## WHAT NEEDS TO BE DONE
Repeat each entry as written, dropping any picture you find.

%%

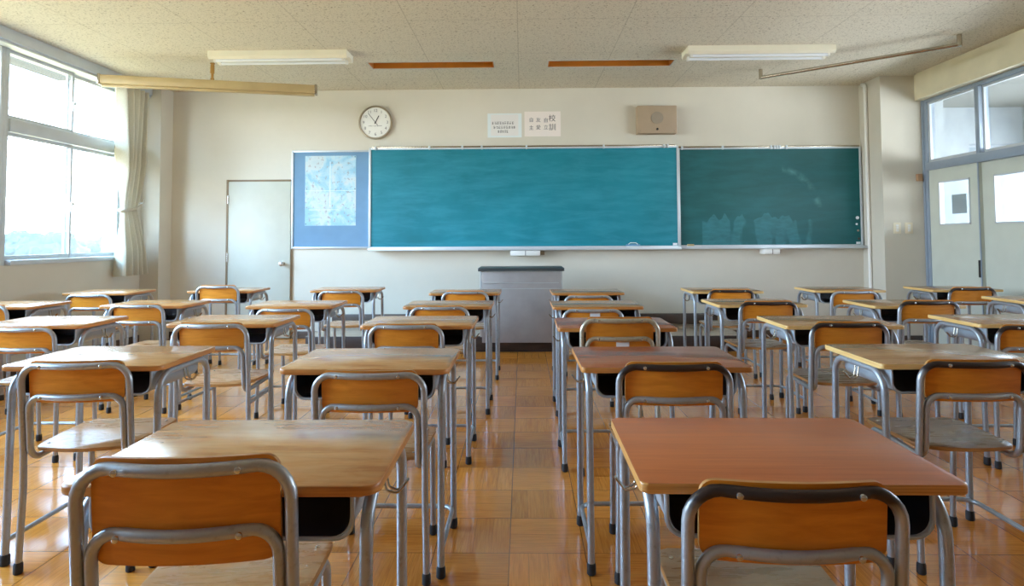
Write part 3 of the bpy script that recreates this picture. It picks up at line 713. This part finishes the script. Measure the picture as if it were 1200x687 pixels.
# ------------------------------------------------------------------ desks
DW, DD, DH = .60, .41, .72
def make_desk(top, edge, cr=.03):
    root = thing('school_desk', '', 'desk')
    bm = B(); prism(bm, rrect(-DW/2, DW/2, -DD/2, DD/2, cr), DH-.019, DH, .004, 0, 1)
    o = obj('desk_top', bm, [top, edge], root, ang=50)
    for s in (-1, 1):
        x = s*.272
        yn, yf = -DD/2+.035, DD/2-.035
        bm = B(); tube(bm, fillet([(x, yn-.012, .03), (x, yn, .683), (x, yf, .683), (x, yf+.012, .03)], .075, 8), .0125, 12)
        lf = obj('leg_frame', bm, 'tube_leg', root)
        for yy in (yn-.012, yf+.012):
            bm = B(); lathe(bm, [(.013, .0), (.0165, .004), (.016, .034), (.0135, .04)], 12, 'Z', org=(x, yy, 0)); obj('rubber_foot', bm, 'rubber', lf)
    x, yn, yf = .272, -DD/2+.03, DD/2-.03
    bm = B(); tube(bm, fillet([(-x, yn, .088), (-x, yf, .088), (x, yf, .088), (x, yn, .088)], .05, 6), .009, 10); obj('foot_bar', bm, 'tube_leg', root)
    # book tray: thin folded steel shell open to the front
    bm = B(); w_, zb, zt, rr = .246, .612, .694, .035; ya, yb = -DD/2+.03, DD/2-.06
    prof = [(-w_, zt)]
    for k in range(7): a = R(180+90*k/6); prof.append((-w_+rr+rr*math.cos(a), zb+rr+rr*math.sin(a)))
    for k in range(7): a = R(270+90*k/6); prof.append((w_-rr+rr*math.cos(a), zb+rr+rr*math.sin(a)))
    prof.append((w_, zt))
    th = .004
    def inner(p):
        return (p[0]*(w_-th)/w_, max(p[1]+ (th if p[1] < zt-.03 else 0), zb+th))
    ou = [[bm.verts.new((x_, y_, z_)) for x_, z_ in prof] for y_ in (ya, yb)]
    inn = [[bm.verts.new((inner(p)[0], y_, inner(p)[1])) for p in prof] for y_ in (ya, yb-.004)]
    n_ = len(prof)
    for i in range(n_-1):
        bm.faces.new((ou[0][i], ou[0][i+1], ou[1][i+1], ou[1][i])).material_index = 0
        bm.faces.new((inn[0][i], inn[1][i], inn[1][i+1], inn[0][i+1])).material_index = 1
        bm.faces.new((ou[0][i], inn[0][i], inn[0][i+1], ou[0][i+1])).material_index = 0
    bm.faces.new(ou[1]).material_index = 0
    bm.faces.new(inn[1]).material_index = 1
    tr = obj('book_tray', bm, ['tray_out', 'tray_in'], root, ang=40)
    bm = B(); tube(bm, [(p[0]*1.006, ya-.001, p[1]) for p in prof], .0045, 8); obj('tray_rim', bm, 'tray_out', tr)
    for s in (-1, 1):
        bm = B(); xx = s*.272
        for dy in (-.012, .012):
            tube(bm, fillet([(xx-s*.01, .02+dy, .678), (xx-s*.002, .02+dy, .625), (xx+s*.022, .02+dy*.6, .618), (xx+s*.044, .02+dy*.3, .645)], .012, 4), .0028, 6)
        obj('bag_hook', bm, 'rod', root)
    return root
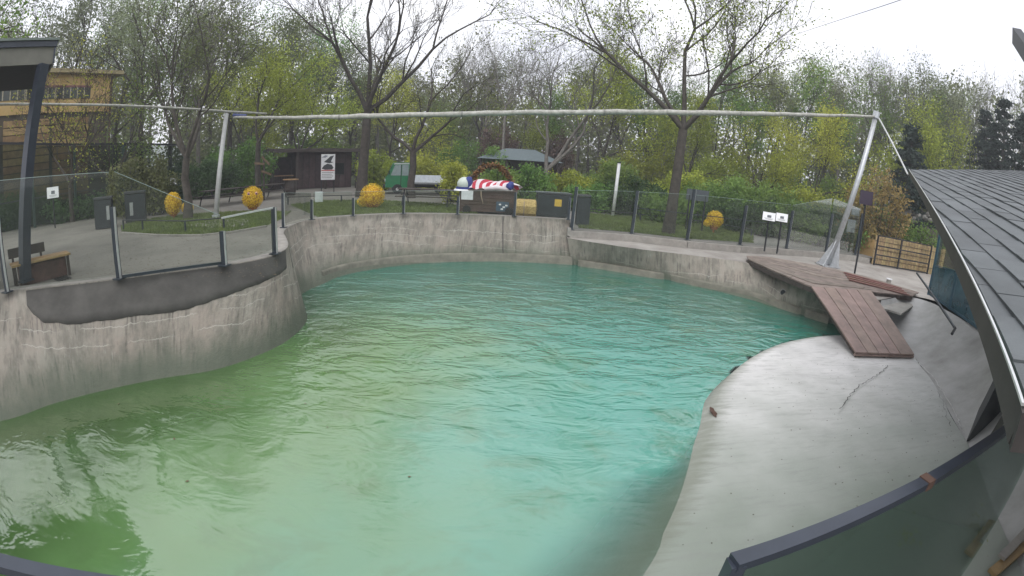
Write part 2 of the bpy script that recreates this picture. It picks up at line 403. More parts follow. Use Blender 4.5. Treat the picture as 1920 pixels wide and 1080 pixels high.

%%

## TASK OUTPUT
Write part 3 of the bpy script that recreates this picture. It picks up at line 713. This part finishes the script. Measure the picture as if it were 1200x687 pixels.
# ------------------------------------------------------------------ desks
DW, DD, DH = .60, .41, .72
def make_desk(top, edge, cr=.03):
    root = thing('school_desk', '', 'desk')
    bm = B(); prism(bm, rrect(-DW/2, DW/2, -DD/2, DD/2, cr), DH-.019, DH, .004, 0, 1)
    o = obj('desk_top', bm, [top, edge], root, ang=50)
    for s in (-1, 1):
        x = s*.272
        yn, yf = -DD/2+.035, DD/2-.035
        bm = B(); tube(bm, fillet([(x, yn-.012, .03), (x, yn, .683), (x, yf, .683), (x, yf+.012, .03)], .075, 8), .0125, 12)
        lf = obj('leg_frame', bm, 'tube_leg', root)
        for yy in (yn-.012, yf+.012):
            bm = B(); lathe(bm, [(.013, .0), (.0165, .004), (.016, .034), (.0135, .04)], 12, 'Z', org=(x, yy, 0)); obj('rubber_foot', bm, 'rubber', lf)
    x, yn, yf = .272, -DD/2+.03, DD/2-.03
    bm = B(); tube(bm, fillet([(-x, yn, .088), (-x, yf, .088), (x, yf, .088), (x, yn, .088)], .05, 6), .009, 10); obj('foot_bar', bm, 'tube_leg', root)
    # book tray: thin folded steel shell open to the front
    bm = B(); w_, zb, zt, rr = .246, .612, .694, .035; ya, yb = -DD/2+.03, DD/2-.06
    prof = [(-w_, zt)]
    for k in range(7): a = R(180+90*k/6); prof.append((-w_+rr+rr*math.cos(a), zb+rr+rr*math.sin(a)))
    for k in range(7): a = R(270+90*k/6); prof.append((w_-rr+rr*math.cos(a), zb+rr+rr*math.sin(a)))
    prof.append((w_, zt))
    th = .004
    def inner(p):
        return (p[0]*(w_-th)/w_, max(p[1]+ (th if p[1] < zt-.03 else 0), zb+th))
    ou = [[bm.verts.new((x_, y_, z_)) for x_, z_ in prof] for y_ in (ya, yb)]
    inn = [[bm.verts.new((inner(p)[0], y_, inner(p)[1])) for p in prof] for y_ in (ya, yb-.004)]
    n_ = len(prof)
    for i in range(n_-1):
        bm.faces.new((ou[0][i], ou[0][i+1], ou[1][i+1], ou[1][i])).material_index = 0
        bm.faces.new((inn[0][i], inn[1][i], inn[1][i+1], inn[0][i+1])).material_index = 1
        bm.faces.new((ou[0][i], inn[0][i], inn[0][i+1], ou[0][i+1])).material_index = 0
    bm.faces.new(ou[1]).material_index = 0
    bm.faces.new(inn[1]).material_index = 1
    tr = obj('book_tray', bm, ['tray_out', 'tray_in'], root, ang=40)
    bm = B(); tube(bm, [(p[0]*1.006, ya-.001, p[1]) for p in prof], .0045, 8); obj('tray_rim', bm, 'tray_out', tr)
    for s in (-1, 1):
        bm = B(); xx = s*.272
        for dy in (-.012, .012):
            tube(bm, fillet([(xx-s*.01, .02+dy, .678), (xx-s*.002, .02+dy, .625), (xx+s*.022, .02+dy*.6, .618), (xx+s*.044, .02+dy*.3, .645)], .012, 4), .0028, 6)
        obj('bag_hook', bm, 'rod', root)
    return root
Write part 2 of the bpy script that recreates this picture. It picks up at line 403. More parts follow. Use Blender 4.5. Treat the picture as 1920 pixels wide and 1080 pixels high.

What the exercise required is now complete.